Moab to Lincoln, Nebraska
Leaving our friends in Moab, we headed up the river road until we ran out of river. We kept going, eventually getting back on I-70 and heading east through Colorado. I-70 across the Rockies is one of the most spectacular stretches of Interstate there is. I only wish we had more time and better weather to take better photos. All these, as you can probably tell, were taken from our moving vehicle through a bug-splattered windshield.

This train is in Northern Utah, south of I-70. Here, north of the canyon country, things are sort of flat and uninteresting, at least from a moving vehicle.
Heading up into the mountains, the road shares the canyon with the Colorado river. In places the eastbound and westbound lanes are terraced separately on the side of the canyon. Many tunnels poke through the mountains for the road to pass. Eventually it ascends a couple passes over 10,000 feet which is about where we hit snow flurries and spotted some powder on the upper reaches of the ski runs at Vail and Breckenridge.
Eventually, I-70 spits you out down in Denver where, even though the elevation is still pretty high, things are flat.

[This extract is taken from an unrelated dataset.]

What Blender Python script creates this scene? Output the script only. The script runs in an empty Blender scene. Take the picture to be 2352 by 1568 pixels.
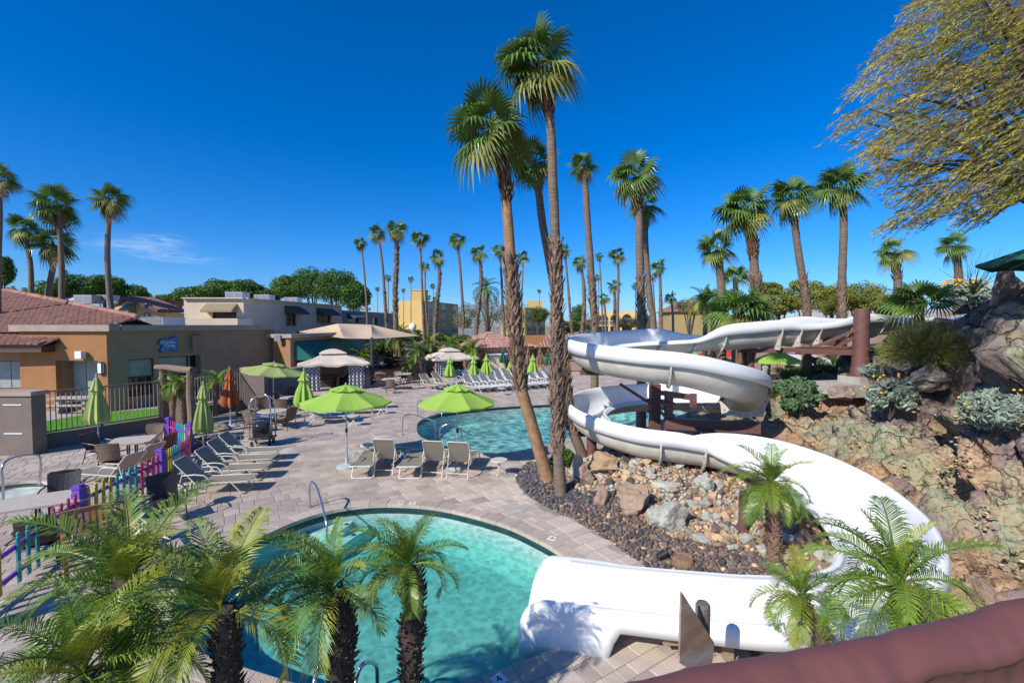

The above photo was taken heading northeast on I-76. It was still cloudy but starting to break up.
We spent the night of Thursday, September 11, at Sterling Reservoir State Park, about 80 miles northeast of Denver. Here we ate and drank and rested and got ready for the push to Lincoln, Nebraska, the next day.

Lincoln, 302 miles!
The trip to Lincoln was uneventful and unexciting. We found a great campground only a couple miles from the stadium and set up camp. This is what it looked like.